RECORDS SHOWN —
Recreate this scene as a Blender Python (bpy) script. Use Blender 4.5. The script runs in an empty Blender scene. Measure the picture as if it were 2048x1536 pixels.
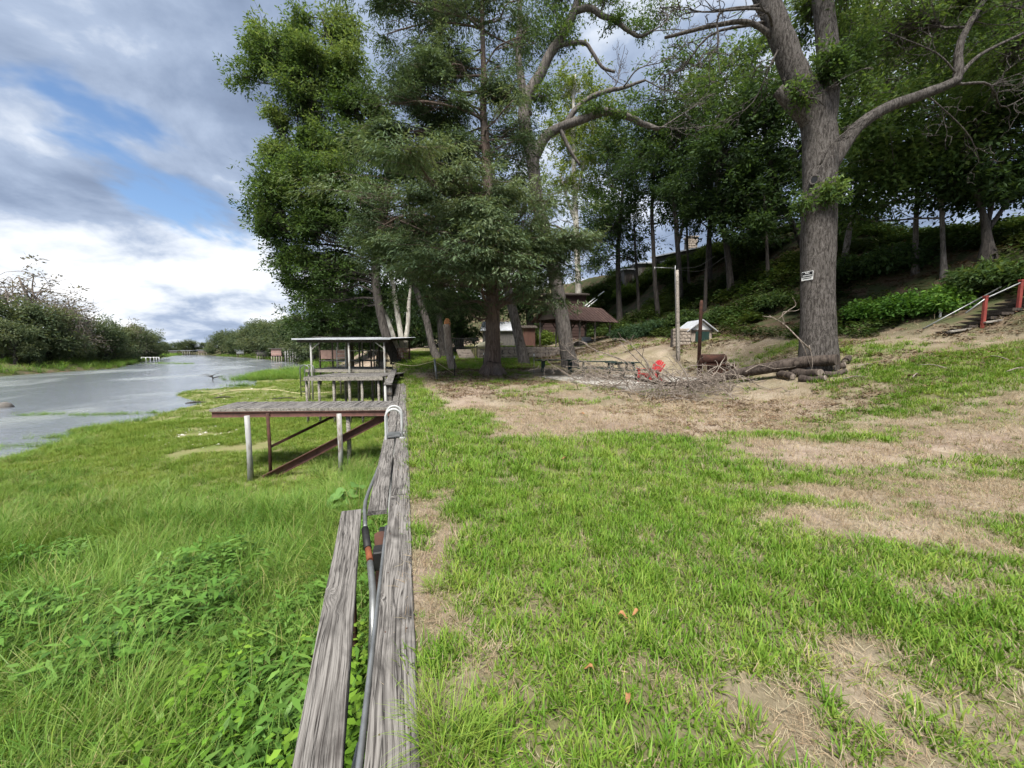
import bpy, math, random
import numpy as np
from math import radians as R, sin, cos, pi

# ------------------------------------------------------------------ camera, sky, sun, exposure
S = bpy.context.scene
COL = S.collection
F = 790.0                                   # focal length in pixels of a 2048 wide picture
PITCH, YAW, CAMZ = R(5.06), R(15.2), 1.60
cam = bpy.data.cameras.new('camera'); cam.sensor_width = 36.0; cam.lens = 36.0 * F / 2048
cam.clip_start = 0.02; cam.clip_end = 4000
camo = bpy.data.objects.new('camera', cam); COL.objects.link(camo)
camo.location = (0, 0, CAMZ); camo.rotation_euler = (pi / 2 - PITCH, 0, -YAW)
S.camera = camo

SUN_EL, SUN_AZ = R(62), R(-150)             # azimuth clockwise from +Y: high, veiled, behind and left of the camera
S.view_settings.view_transform = 'Standard'; S.view_settings.look = 'None'
S.view_settings.exposure = 1.42; S.view_settings.gamma = 1.0
S.view_settings.use_curve_mapping = False

def N(nt, kind, **kw):
    n = nt.nodes.new(kind)
    for k, v in kw.items():
        if k.startswith('i_'):
            key = k[2:]
            n.inputs[int(key) if key.isdigit() else key.replace('_', ' ')].default_value = v
        else:
            setattr(n, k, v)
    return n
def L(nt, a, b): nt.links.new(a, b)
def math_node(nt, op, a, b=None, c=None, clamp=False):
    n = nt.nodes.new('ShaderNodeMath'); n.operation = op; n.use_clamp = clamp
    for i, v in enumerate((a, b, c)):
        if v is None: continue
        if isinstance(v, (int, float)): n.inputs[i].default_value = v
        else: nt.links.new(v, n.inputs[i])
    return n.outputs[0]
def ramp(nt, fac, stops, interp='LINEAR'):
    n = nt.nodes.new('ShaderNodeValToRGB'); cr = n.color_ramp; cr.interpolation = interp
    while len(cr.elements) < len(stops): cr.elements.new(0.5)
    for e, (p, c) in zip(cr.elements, stops):
        e.position = p; e.color = (c[0], c[1], c[2], 1) if not isinstance(c, (int, float)) else (c, c, c, 1)
    nt.links.new(fac, n.inputs[0]); return n.outputs[0]
def mix(nt, fac, a, b, blend='MIX'):
    n = nt.nodes.new('ShaderNodeMix'); n.data_type = 'RGBA'; n.blend_type = blend
    for sock, v in ((n.inputs[0], fac), (n.inputs[6], a), (n.inputs[7], b)):
        if isinstance(v, (int, float)): sock.default_value = v
        elif isinstance(v, (tuple, list)): sock.default_value = (v[0], v[1], v[2], 1)
        else: nt.links.new(v, sock)
    return n.outputs[2]
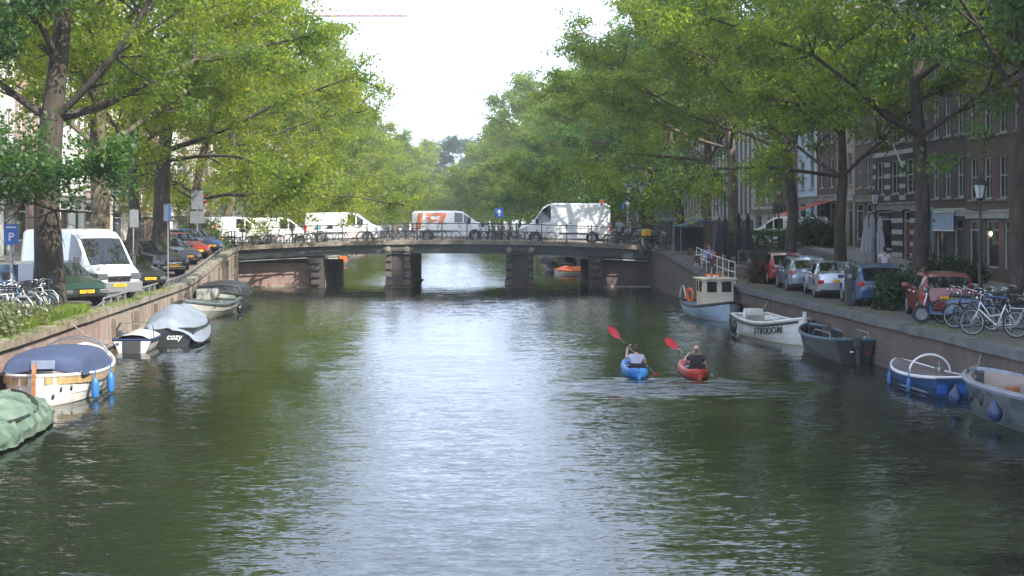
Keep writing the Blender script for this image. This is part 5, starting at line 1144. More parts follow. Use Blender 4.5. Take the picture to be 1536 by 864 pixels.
mb = MB(); mb.bev((.35, .0, 2.02), (.24, .2, .1), .03); mb.lathe([(.09, 0), (.09, .05), (.0, .08)], 10, (.5, -.35, 1.99)); mb.build('roof_fitting', M_['white'], t).location = (-.2, .1, -.26)
mb = MB(); mb.tube([(-.1, .5, 1.7), (-.1, .5, 2.7)], .018, 6); mb.build('mast', M_['white'], t)
# 8 white sloop with lettering
t = thing('open_sloop', 'white clinker sloop with black art deco name lettering near its tall stem', 'boat', (9.22, 46.65, 0), math.atan2(-5, 1.0))
ho, hb, sh = hull(t, 4.9, 1.8, .62, .28, .12, M_['hull_white'], M_['hull_grey'], M_['hull_white'], planks=4, transom=.75, stem=.22, bowp=2.5, m_low=M_['hull_low'], rail_r=.045)
mb = MB()
for s in (-1, 1): mb.tube([(x, s * (hb(x) + .022), sh(x) - .10) for x in [lerp(-2.4, 2.35, i / 20) for i in range(21)]], .035, 6, flat=1.3)
mb.build('rubbing_strake', M_['hull_dark'], ho)
tx = 1.15; nx = -(hb(tx))
st_, en_ = 0.35, 2.05
word = 'STROOOM'
for i, ch in enumerate(word):
    x = lerp(.45, 1.80, i / 6); sl = (hb(x + .05) - hb(x - .05)) / .1
    text_obj('name_letter', ch, .33, ho, (x, -(hb(x) * .985) - .062, sh(x) - .30), (R(83), 0, math.atan(-sl)), M_['black'], .012, bold=.003, sx=.85)
mb = MB(); mb.ball((0, 0, 0), .2, 12, sc=(1, .55, 1.3)); mb.build('fender', M_['black'], t).location = (-1.65, -.92, .34)
mb = MB(); mb.bev((-2.05, 0, .82), (.45, .6, .26), .05); mb.build('stern_locker', M_['hull_white'], t)
for x in (-1.2, 0, 1.2):
    mb = MB(); mb.bb(x - .13, x + .13, -hb(x) * .9, hb(x) * .9, .46, .51); mb.build('bench', M_['wood_w'], t)
mb = MB(); mb.bev((.0, -.25, .76), (.28, .22, .16), .03); mb.bev((.7, -.3, .78), (.35, .22, .1), .03); mb.tube([(-1.4, -.6, .66), (-1.4, -.6, .98)], .05, 8); mb.build('bollard', M_['white'], t)
# 9 dark sloop
t = thing('dark_sloop', 'black open sloop with steel grab rails between the white sloop and the blue boat', 'boat', (9.78, 40.9, 0), CR + R(1)); t.scale = (.84, .70, .86)
ho, hb, sh = hull(t, 5.7, 2.05, .72, .2, .1, M_['hull_dark'], M_['hull_dark'], mat('worn_blue_rail', (.08, .13, .17), .5, var=.3), planks=1, transom=.8, bowp=2.8, rail_r=.06, depth_in=.5)
for s in (-1, 1):
    mb = MB(); mb.tube([(-2.2, s * .82, .8), (-2.15, s * .82, .98), (-.6, s * .90, 1.0), (-.2, s * .9, .78)], .017, 6); mb.build('grab_rail', M_['steel'], t)
mb = MB(); mb.bev((-.9, 0, .62), (1.3, 1.2, .12), .04); mb.build('cushion', M_['black'], t)
mb = MB(); mb.bev((.5, .0, .75), (.35, .3, .55), .05); mb.tube([(.3, 0, .95), (.25, 0, 1.12)], .02, 6); mb.build('console', M_['plastic'], t)
mb = MB(); mb.bb(-2.875, -2.86, .1, .24, .38, .43); mb.build('registration_tag', M_['white'], ho)
mb = MB(); mb.lathe([(.0, 0), (.05, 0), (.05, .015), (0, .015)], 10, (-2.88, -.45, .38), axis='X'); mb.build('reflector', M_['tail'], ho)
mb = MB()
for y in (-.5, .5): mb.tube([(-2.8, y, .8), (-2.8, y * .9, .92), (-2.8, y * .55, .80)], .02, 6)
mb.build('cleat', M_['steel'], t)
mb = MB(); mb.bev((-3.0, .0, .75), (.28, .3, .42), .06); mb.beam((-3.02, 0, .6), (-3.08, 0, -.1), .14, .1); mb.build('outboard', M_['plastic'], t)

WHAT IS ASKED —
Return all of the entries word for word, but omit the pictures.

EXPECTED ANSWER —
Recreate this scene as a Blender Python (bpy) script. Use Blender 4.5. The script runs in an empty Blender scene. Measure the picture as if it were 2048x1536 pixels.
import bpy, math, random
import numpy as np
from math import radians as R, sin, cos, pi

# ------------------------------------------------------------------ camera, sky, sun, exposure
S = bpy.context.scene
COL = S.collection
F = 790.0                                   # focal length in pixels of a 2048 wide picture
PITCH, YAW, CAMZ = R(5.06), R(15.2), 1.60
cam = bpy.data.cameras.new('camera'); cam.sensor_width = 36.0; cam.lens = 36.0 * F / 2048
cam.clip_start = 0.02; cam.clip_end = 4000
camo = bpy.data.objects.new('camera', cam); COL.objects.link(camo)
camo.location = (0, 0, CAMZ); camo.rotation_euler = (pi / 2 - PITCH, 0, -YAW)
S.camera = camo

SUN_EL, SUN_AZ = R(62), R(-150)             # azimuth clockwise from +Y: high, veiled, behind and left of the camera
S.view_settings.view_transform = 'Standard'; S.view_settings.look = 'None'
S.view_settings.exposure = 1.42; S.view_settings.gamma = 1.0
S.view_settings.use_curve_mapping = False

def N(nt, kind, **kw):
    n = nt.nodes.new(kind)
    for k, v in kw.items():
        if k.startswith('i_'):
            key = k[2:]
            n.inputs[int(key) if key.isdigit() else key.replace('_', ' ')].default_value = v
        else:
            setattr(n, k, v)
    return n
def L(nt, a, b): nt.links.new(a, b)
def math_node(nt, op, a, b=None, c=None, clamp=False):
    n = nt.nodes.new('ShaderNodeMath'); n.operation = op; n.use_clamp = clamp
    for i, v in enumerate((a, b, c)):
        if v is None: continue
        if isinstance(v, (int, float)): n.inputs[i].default_value = v
        else: nt.links.new(v, n.inputs[i])
    return n.outputs[0]
def ramp(nt, fac, stops, interp='LINEAR'):
    n = nt.nodes.new('ShaderNodeValToRGB'); cr = n.color_ramp; cr.interpolation = interp
    while len(cr.elements) < len(stops): cr.elements.new(0.5)
    for e, (p, c) in zip(cr.elements, stops):
        e.position = p; e.color = (c[0], c[1], c[2], 1) if not isinstance(c, (int, float)) else (c, c, c, 1)
    nt.links.new(fac, n.inputs[0]); return n.outputs[0]
def mix(nt, fac, a, b, blend='MIX'):
    n = nt.nodes.new('ShaderNodeMix'); n.data_type = 'RGBA'; n.blend_type = blend
    for sock, v in ((n.inputs[0], fac), (n.inputs[6], a), (n.inputs[7], b)):
        if isinstance(v, (int, float)): sock.default_value = v
        elif isinstance(v, (tuple, list)): sock.default_value = (v[0], v[1], v[2], 1)
        else: nt.links.new(v, sock)
    return n.outputs[2]
Keep writing the Blender script for this image. This is part 5, starting at line 1144. More parts follow. Use Blender 4.5. Take the picture to be 1536 by 864 pixels.
mb = MB(); mb.bev((.35, .0, 2.02), (.24, .2, .1), .03); mb.lathe([(.09, 0), (.09, .05), (.0, .08)], 10, (.5, -.35, 1.99)); mb.build('roof_fitting', M_['white'], t).location = (-.2, .1, -.26)
mb = MB(); mb.tube([(-.1, .5, 1.7), (-.1, .5, 2.7)], .018, 6); mb.build('mast', M_['white'], t)
# 8 white sloop with lettering
t = thing('open_sloop', 'white clinker sloop with black art deco name lettering near its tall stem', 'boat', (9.22, 46.65, 0), math.atan2(-5, 1.0))
ho, hb, sh = hull(t, 4.9, 1.8, .62, .28, .12, M_['hull_white'], M_['hull_grey'], M_['hull_white'], planks=4, transom=.75, stem=.22, bowp=2.5, m_low=M_['hull_low'], rail_r=.045)
mb = MB()
for s in (-1, 1): mb.tube([(x, s * (hb(x) + .022), sh(x) - .10) for x in [lerp(-2.4, 2.35, i / 20) for i in range(21)]], .035, 6, flat=1.3)
mb.build('rubbing_strake', M_['hull_dark'], ho)
tx = 1.15; nx = -(hb(tx))
st_, en_ = 0.35, 2.05
word = 'STROOOM'
for i, ch in enumerate(word):
    x = lerp(.45, 1.80, i / 6); sl = (hb(x + .05) - hb(x - .05)) / .1
    text_obj('name_letter', ch, .33, ho, (x, -(hb(x) * .985) - .062, sh(x) - .30), (R(83), 0, math.atan(-sl)), M_['black'], .012, bold=.003, sx=.85)
mb = MB(); mb.ball((0, 0, 0), .2, 12, sc=(1, .55, 1.3)); mb.build('fender', M_['black'], t).location = (-1.65, -.92, .34)
mb = MB(); mb.bev((-2.05, 0, .82), (.45, .6, .26), .05); mb.build('stern_locker', M_['hull_white'], t)
for x in (-1.2, 0, 1.2):
    mb = MB(); mb.bb(x - .13, x + .13, -hb(x) * .9, hb(x) * .9, .46, .51); mb.build('bench', M_['wood_w'], t)
mb = MB(); mb.bev((.0, -.25, .76), (.28, .22, .16), .03); mb.bev((.7, -.3, .78), (.35, .22, .1), .03); mb.tube([(-1.4, -.6, .66), (-1.4, -.6, .98)], .05, 8); mb.build('bollard', M_['white'], t)
# 9 dark sloop
t = thing('dark_sloop', 'black open sloop with steel grab rails between the white sloop and the blue boat', 'boat', (9.78, 40.9, 0), CR + R(1)); t.scale = (.84, .70, .86)
ho, hb, sh = hull(t, 5.7, 2.05, .72, .2, .1, M_['hull_dark'], M_['hull_dark'], mat('worn_blue_rail', (.08, .13, .17), .5, var=.3), planks=1, transom=.8, bowp=2.8, rail_r=.06, depth_in=.5)
for s in (-1, 1):
    mb = MB(); mb.tube([(-2.2, s * .82, .8), (-2.15, s * .82, .98), (-.6, s * .90, 1.0), (-.2, s * .9, .78)], .017, 6); mb.build('grab_rail', M_['steel'], t)
mb = MB(); mb.bev((-.9, 0, .62), (1.3, 1.2, .12), .04); mb.build('cushion', M_['black'], t)
mb = MB(); mb.bev((.5, .0, .75), (.35, .3, .55), .05); mb.tube([(.3, 0, .95), (.25, 0, 1.12)], .02, 6); mb.build('console', M_['plastic'], t)
mb = MB(); mb.bb(-2.875, -2.86, .1, .24, .38, .43); mb.build('registration_tag', M_['white'], ho)
mb = MB(); mb.lathe([(.0, 0), (.05, 0), (.05, .015), (0, .015)], 10, (-2.88, -.45, .38), axis='X'); mb.build('reflector', M_['tail'], ho)
mb = MB()
for y in (-.5, .5): mb.tube([(-2.8, y, .8), (-2.8, y * .9, .92), (-2.8, y * .55, .80)], .02, 6)
mb.build('cleat', M_['steel'], t)
mb = MB(); mb.bev((-3.0, .0, .75), (.28, .3, .42), .06); mb.beam((-3.02, 0, .6), (-3.08, 0, -.1), .14, .1); mb.build('outboard', M_['plastic'], t)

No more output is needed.